▶ **Work to be completed**
Begin at the line containing "0.163, 0.152), bump=0.05)" and stop at the line containing "POLE = clay('warm_grey_pole', (0.46, 0.45, 0.43), rough=0.6)"; copy those lines exactly, ends included, and nothing else.

----- Given data

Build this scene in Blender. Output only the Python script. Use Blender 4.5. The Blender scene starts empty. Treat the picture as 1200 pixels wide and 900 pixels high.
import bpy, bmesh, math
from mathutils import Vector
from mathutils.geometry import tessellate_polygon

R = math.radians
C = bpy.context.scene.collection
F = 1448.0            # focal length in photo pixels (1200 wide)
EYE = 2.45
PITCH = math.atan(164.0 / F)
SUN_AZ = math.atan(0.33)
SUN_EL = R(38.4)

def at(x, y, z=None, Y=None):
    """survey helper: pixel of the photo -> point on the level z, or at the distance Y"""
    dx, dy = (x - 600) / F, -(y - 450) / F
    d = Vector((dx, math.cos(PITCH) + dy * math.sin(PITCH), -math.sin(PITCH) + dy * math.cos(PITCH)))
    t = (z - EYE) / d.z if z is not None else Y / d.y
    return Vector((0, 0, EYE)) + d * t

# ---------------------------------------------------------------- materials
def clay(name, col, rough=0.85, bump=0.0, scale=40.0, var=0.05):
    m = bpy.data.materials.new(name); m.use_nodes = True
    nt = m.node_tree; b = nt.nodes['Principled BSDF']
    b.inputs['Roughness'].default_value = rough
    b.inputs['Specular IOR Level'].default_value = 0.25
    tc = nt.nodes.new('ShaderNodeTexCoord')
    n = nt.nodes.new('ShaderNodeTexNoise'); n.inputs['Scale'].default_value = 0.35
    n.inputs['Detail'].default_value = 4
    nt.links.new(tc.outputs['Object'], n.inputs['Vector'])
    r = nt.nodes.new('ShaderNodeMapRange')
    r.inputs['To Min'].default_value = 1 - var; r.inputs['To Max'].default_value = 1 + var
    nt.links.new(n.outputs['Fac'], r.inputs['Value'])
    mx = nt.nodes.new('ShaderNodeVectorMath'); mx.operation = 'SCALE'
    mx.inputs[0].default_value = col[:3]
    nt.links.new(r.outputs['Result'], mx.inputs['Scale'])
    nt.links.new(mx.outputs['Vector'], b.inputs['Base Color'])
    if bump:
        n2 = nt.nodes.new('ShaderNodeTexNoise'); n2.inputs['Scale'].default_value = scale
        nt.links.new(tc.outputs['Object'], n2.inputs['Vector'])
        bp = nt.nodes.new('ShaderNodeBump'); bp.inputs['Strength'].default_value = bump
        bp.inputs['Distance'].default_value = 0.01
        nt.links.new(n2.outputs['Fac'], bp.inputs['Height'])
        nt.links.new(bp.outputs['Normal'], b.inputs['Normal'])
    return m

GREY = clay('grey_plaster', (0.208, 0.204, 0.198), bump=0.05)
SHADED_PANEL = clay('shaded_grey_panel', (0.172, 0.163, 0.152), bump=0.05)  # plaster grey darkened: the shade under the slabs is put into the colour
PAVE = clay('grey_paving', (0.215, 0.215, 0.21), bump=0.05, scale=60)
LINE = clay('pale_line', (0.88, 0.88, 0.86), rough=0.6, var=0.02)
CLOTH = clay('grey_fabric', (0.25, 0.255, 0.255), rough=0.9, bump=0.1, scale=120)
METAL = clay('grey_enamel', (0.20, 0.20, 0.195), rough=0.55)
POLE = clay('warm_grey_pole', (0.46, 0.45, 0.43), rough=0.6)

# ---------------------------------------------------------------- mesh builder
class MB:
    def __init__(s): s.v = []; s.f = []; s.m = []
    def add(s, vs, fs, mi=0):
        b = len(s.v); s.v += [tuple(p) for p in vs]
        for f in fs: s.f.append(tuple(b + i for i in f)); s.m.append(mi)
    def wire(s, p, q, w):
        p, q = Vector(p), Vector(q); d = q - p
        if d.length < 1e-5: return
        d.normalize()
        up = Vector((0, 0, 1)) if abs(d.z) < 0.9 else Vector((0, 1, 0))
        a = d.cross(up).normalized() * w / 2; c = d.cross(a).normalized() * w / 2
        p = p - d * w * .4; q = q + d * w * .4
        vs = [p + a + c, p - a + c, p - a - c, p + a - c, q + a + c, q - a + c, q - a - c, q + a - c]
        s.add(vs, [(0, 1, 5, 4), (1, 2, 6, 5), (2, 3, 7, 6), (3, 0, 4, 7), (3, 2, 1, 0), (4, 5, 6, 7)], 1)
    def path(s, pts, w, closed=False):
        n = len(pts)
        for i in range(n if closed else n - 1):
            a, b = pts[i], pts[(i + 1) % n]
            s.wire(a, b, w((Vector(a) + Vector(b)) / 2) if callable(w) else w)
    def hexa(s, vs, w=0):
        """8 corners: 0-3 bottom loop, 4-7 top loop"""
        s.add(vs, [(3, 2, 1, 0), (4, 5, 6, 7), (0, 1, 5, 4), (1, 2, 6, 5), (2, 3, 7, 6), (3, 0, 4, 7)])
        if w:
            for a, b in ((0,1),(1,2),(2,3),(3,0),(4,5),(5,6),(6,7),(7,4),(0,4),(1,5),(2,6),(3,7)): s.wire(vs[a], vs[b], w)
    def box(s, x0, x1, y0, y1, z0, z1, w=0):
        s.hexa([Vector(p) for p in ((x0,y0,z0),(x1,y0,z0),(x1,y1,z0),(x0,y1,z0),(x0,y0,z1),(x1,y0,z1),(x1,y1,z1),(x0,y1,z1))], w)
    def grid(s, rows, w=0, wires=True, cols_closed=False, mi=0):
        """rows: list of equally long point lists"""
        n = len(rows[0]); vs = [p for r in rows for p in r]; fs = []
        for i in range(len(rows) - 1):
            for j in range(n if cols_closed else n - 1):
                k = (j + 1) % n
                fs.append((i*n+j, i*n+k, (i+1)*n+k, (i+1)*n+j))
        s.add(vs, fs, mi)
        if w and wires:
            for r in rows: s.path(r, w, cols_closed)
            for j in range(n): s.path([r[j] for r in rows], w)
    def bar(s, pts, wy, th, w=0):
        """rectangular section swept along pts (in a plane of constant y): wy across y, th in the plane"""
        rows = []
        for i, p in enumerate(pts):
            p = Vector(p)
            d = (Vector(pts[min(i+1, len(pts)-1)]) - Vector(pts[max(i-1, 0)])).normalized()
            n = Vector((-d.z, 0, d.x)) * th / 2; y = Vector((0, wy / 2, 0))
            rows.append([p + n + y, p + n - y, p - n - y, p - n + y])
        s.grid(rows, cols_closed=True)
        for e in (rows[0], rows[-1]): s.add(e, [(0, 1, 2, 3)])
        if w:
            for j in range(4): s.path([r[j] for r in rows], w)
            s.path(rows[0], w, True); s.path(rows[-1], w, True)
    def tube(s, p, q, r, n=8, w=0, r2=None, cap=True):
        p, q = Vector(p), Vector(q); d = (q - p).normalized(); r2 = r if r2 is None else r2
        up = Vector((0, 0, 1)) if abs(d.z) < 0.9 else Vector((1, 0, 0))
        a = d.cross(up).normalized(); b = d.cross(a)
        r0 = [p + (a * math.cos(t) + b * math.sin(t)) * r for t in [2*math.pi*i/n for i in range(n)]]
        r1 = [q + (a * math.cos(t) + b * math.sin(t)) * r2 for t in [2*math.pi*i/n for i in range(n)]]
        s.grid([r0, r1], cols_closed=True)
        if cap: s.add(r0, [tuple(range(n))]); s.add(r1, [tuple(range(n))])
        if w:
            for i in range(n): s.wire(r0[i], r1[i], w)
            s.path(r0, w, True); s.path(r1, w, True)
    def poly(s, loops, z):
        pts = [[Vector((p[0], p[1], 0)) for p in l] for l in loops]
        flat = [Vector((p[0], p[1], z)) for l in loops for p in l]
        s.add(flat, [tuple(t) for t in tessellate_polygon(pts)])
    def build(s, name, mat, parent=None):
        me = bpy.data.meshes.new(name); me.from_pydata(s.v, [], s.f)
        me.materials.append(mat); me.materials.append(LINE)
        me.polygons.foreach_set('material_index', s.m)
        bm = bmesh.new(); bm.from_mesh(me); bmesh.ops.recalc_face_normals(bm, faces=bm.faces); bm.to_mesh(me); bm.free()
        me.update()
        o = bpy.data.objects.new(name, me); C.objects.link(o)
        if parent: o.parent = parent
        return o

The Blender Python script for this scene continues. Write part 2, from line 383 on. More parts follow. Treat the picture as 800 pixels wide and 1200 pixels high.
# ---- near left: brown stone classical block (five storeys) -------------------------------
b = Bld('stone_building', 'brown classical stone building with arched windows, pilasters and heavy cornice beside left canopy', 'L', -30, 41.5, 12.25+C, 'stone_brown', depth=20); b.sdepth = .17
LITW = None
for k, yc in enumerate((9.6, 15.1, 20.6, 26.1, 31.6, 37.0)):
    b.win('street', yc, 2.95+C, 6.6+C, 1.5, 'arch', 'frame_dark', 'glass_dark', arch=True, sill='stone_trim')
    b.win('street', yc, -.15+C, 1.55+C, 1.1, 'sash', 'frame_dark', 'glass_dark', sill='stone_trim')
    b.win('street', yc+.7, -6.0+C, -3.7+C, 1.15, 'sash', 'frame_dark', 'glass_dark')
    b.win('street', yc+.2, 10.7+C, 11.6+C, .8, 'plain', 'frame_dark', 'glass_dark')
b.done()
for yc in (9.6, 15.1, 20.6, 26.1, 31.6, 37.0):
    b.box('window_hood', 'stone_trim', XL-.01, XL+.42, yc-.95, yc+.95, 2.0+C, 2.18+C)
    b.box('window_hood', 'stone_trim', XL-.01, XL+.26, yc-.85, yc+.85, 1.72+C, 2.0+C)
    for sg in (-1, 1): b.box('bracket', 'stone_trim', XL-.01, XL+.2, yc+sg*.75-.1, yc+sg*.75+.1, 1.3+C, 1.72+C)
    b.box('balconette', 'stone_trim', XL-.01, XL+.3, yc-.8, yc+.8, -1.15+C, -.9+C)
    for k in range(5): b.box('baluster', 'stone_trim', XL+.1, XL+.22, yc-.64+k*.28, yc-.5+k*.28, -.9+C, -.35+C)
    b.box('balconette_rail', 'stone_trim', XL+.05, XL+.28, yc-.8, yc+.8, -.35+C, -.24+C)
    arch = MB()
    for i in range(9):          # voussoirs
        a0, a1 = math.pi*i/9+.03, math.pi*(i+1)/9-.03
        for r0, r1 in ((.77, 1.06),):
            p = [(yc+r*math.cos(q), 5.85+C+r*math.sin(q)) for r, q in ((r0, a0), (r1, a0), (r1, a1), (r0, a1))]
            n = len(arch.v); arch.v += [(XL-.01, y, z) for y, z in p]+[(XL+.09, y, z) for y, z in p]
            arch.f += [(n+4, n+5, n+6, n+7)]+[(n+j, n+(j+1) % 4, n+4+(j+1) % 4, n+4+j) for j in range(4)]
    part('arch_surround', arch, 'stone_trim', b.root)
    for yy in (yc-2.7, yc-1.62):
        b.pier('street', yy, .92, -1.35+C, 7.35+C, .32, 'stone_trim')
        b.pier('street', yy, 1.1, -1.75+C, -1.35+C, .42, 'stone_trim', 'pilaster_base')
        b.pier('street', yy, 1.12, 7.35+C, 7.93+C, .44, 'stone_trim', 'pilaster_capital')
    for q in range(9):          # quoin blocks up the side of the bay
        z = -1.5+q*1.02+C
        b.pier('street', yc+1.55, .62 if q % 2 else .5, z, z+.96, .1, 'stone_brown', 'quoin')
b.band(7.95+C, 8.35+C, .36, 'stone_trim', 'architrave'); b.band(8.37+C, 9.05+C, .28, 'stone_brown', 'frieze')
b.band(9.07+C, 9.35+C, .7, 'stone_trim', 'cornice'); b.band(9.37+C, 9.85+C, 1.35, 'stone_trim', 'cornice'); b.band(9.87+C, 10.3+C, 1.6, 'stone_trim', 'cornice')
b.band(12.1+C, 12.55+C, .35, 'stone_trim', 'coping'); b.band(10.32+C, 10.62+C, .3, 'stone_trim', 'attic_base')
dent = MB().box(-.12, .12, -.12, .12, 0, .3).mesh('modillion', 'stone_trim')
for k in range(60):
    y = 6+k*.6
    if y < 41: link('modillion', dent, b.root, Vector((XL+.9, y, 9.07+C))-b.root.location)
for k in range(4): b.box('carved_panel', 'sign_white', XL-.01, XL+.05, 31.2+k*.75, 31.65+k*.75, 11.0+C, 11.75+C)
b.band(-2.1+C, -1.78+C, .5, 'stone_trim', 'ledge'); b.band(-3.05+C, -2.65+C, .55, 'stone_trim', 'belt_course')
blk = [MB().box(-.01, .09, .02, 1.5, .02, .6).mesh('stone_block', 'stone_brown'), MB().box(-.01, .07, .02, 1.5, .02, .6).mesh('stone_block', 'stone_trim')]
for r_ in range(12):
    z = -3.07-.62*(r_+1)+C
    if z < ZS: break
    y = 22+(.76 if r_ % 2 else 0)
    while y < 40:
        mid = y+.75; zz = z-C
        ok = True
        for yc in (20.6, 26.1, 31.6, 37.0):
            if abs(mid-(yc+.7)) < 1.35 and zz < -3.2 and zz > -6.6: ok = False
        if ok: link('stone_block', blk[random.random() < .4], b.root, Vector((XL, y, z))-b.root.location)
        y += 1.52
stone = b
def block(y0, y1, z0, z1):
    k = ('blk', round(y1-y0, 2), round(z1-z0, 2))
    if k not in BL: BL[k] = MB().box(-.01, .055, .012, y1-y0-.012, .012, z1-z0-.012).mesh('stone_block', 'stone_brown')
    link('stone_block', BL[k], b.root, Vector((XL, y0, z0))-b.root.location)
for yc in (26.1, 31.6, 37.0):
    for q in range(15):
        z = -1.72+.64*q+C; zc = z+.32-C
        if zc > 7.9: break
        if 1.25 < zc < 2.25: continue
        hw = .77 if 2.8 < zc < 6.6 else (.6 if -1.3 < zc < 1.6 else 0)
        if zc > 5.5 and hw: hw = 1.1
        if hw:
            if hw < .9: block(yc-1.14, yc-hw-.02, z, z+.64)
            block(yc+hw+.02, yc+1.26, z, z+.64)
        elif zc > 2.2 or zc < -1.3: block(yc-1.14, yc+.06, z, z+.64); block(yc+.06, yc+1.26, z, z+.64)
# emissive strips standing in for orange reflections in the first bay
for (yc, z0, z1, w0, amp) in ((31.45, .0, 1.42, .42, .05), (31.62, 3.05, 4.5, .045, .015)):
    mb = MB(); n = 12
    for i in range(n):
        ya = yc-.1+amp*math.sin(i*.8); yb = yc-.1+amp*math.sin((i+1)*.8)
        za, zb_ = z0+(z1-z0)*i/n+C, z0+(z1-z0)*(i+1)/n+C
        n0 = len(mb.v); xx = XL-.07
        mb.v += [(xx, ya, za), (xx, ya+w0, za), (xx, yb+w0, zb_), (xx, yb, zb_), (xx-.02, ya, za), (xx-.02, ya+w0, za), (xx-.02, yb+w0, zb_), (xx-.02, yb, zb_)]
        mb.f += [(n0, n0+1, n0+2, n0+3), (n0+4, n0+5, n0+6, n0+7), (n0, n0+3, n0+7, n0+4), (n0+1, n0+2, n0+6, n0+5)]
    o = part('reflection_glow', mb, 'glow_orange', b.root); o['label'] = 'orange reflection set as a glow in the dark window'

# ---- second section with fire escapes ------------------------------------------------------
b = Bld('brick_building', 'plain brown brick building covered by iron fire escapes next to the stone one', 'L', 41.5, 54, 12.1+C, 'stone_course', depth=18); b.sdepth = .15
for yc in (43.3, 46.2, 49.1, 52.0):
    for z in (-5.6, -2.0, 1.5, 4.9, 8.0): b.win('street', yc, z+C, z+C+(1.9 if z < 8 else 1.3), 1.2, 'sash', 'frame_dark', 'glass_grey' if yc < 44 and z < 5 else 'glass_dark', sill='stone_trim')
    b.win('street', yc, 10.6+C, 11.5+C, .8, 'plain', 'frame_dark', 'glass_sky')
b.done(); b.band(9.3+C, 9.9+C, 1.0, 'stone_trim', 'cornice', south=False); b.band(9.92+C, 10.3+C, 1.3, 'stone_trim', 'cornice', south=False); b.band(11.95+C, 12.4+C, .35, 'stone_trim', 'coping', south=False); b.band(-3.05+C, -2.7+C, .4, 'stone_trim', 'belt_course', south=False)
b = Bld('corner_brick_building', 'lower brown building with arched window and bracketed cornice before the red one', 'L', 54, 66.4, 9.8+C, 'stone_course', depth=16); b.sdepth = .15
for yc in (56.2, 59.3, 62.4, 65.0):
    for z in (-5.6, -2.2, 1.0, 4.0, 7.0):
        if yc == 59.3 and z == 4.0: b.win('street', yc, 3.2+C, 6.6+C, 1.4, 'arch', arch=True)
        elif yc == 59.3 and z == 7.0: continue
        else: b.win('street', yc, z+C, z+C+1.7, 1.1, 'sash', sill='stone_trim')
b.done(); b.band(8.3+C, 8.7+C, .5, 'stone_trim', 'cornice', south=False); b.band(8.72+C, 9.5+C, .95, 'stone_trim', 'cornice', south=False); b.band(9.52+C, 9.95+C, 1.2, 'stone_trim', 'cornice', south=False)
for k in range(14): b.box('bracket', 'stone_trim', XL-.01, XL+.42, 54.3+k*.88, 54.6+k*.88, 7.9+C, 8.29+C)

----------

▶ **Complete answer**
SHADED_PANEL = clay('shaded_grey_panel', (0.172, 0.163, 0.152), bump=0.05)  # plaster grey darkened: the shade under the slabs is put into the colour
PAVE = clay('grey_paving', (0.215, 0.215, 0.21), bump=0.05, scale=60)
LINE = clay('pale_line', (0.88, 0.88, 0.86), rough=0.6, var=0.02)
CLOTH = clay('grey_fabric', (0.25, 0.255, 0.255), rough=0.9, bump=0.1, scale=120)
METAL = clay('grey_enamel', (0.20, 0.20, 0.195), rough=0.55)
POLE = clay('warm_grey_pole', (0.46, 0.45, 0.43), rough=0.6)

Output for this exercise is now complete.